_STORED ROWS_.

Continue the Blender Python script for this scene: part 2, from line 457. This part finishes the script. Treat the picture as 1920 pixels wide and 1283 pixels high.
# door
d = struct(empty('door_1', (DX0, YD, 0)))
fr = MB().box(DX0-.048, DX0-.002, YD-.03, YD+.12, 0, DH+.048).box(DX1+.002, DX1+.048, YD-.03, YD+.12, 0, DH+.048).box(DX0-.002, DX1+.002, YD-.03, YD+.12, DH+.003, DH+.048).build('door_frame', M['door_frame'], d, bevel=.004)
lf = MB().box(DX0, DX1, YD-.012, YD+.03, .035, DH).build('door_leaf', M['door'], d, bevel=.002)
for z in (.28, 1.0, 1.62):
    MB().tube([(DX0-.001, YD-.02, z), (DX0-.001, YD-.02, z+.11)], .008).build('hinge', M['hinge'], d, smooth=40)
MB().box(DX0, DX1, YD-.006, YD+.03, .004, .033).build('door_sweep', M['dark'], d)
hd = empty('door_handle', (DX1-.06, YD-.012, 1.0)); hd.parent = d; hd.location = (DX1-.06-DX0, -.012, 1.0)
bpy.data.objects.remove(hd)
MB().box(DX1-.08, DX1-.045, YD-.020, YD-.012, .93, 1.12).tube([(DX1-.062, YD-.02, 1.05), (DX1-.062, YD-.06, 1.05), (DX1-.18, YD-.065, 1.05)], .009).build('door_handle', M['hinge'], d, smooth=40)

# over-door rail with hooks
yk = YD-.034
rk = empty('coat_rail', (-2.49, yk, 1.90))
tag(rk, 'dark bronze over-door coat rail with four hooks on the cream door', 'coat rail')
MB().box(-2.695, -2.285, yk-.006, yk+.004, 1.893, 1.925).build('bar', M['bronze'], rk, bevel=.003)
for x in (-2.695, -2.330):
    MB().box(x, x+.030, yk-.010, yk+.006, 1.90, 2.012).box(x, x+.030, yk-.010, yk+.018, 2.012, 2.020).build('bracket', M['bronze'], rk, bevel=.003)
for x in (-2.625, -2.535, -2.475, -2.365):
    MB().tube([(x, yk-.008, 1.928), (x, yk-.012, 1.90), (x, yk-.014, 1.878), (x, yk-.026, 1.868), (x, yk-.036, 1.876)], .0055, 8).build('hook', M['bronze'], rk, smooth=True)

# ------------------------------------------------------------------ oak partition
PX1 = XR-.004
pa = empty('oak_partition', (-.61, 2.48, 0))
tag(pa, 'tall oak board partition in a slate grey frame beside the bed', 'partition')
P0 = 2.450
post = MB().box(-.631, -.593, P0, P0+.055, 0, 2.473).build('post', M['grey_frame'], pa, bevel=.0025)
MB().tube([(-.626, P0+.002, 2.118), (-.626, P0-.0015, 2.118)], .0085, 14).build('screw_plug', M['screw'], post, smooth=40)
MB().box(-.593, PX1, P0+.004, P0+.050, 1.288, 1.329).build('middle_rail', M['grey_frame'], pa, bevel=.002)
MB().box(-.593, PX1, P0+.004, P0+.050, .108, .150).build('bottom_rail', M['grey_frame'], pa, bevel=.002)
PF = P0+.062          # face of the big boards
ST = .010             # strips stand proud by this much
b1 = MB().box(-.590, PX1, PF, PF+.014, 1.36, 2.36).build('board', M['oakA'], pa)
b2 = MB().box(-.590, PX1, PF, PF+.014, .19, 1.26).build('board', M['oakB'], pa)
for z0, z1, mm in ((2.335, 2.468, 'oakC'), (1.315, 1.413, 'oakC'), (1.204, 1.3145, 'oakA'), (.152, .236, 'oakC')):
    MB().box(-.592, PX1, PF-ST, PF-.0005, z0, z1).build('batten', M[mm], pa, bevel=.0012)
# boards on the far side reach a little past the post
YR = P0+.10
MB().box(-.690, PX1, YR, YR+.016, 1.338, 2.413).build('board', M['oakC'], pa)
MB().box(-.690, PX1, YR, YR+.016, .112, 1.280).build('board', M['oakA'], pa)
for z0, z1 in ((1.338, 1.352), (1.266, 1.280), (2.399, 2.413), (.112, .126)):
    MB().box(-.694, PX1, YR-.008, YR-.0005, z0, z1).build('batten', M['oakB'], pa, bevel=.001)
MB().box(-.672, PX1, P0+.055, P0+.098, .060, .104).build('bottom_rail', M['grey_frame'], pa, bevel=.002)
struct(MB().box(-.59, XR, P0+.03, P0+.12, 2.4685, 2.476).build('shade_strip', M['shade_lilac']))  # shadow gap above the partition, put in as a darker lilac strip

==

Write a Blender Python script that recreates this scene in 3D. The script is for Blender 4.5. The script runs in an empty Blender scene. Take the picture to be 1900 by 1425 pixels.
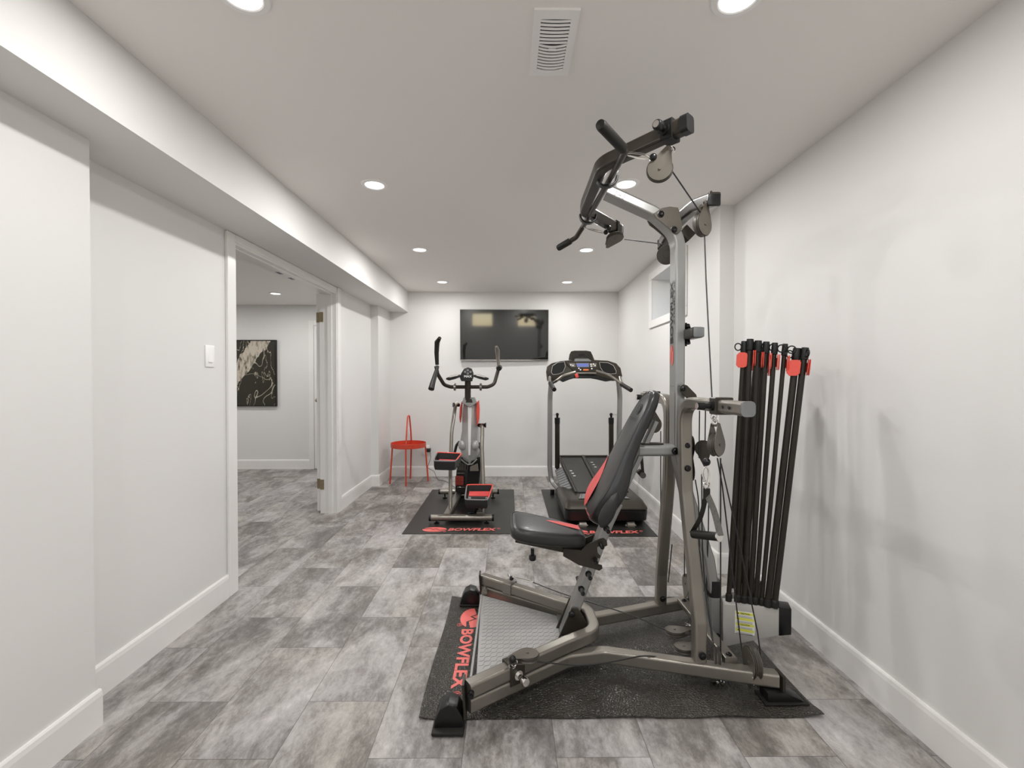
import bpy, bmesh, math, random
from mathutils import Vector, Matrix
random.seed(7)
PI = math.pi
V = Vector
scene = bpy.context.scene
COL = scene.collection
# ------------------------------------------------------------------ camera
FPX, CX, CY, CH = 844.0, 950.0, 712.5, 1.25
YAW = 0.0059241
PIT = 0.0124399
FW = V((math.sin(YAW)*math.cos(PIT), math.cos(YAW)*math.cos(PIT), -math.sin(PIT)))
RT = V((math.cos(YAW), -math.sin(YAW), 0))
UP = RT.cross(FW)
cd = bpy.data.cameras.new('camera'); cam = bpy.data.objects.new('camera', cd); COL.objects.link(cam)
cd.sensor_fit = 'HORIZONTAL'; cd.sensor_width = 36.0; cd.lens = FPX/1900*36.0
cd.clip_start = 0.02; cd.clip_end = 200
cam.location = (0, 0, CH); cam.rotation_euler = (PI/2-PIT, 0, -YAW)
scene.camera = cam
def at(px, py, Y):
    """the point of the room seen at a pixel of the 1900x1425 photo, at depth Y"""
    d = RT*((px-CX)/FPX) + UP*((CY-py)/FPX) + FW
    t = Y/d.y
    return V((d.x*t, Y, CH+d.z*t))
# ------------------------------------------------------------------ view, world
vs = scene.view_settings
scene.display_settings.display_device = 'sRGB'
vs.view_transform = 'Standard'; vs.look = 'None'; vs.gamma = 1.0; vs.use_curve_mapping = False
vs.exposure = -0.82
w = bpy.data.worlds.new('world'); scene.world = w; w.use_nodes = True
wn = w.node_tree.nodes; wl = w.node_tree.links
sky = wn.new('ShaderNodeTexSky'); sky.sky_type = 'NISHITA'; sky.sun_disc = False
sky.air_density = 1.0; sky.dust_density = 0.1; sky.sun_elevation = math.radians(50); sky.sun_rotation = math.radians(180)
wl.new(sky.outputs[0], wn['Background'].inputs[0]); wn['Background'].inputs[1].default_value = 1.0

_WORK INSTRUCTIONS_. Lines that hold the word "pixels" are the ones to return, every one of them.

_EXERCISE OUTPUT_.
Continue the Blender Python script for this scene: part 2, from line 457. This part finishes the script. Treat the picture as 1920 pixels wide and 1283 pixels high.
Write a Blender Python script that recreates this scene in 3D. The script is for Blender 4.5. The script runs in an empty Blender scene. Take the picture to be 1900 by 1425 pixels.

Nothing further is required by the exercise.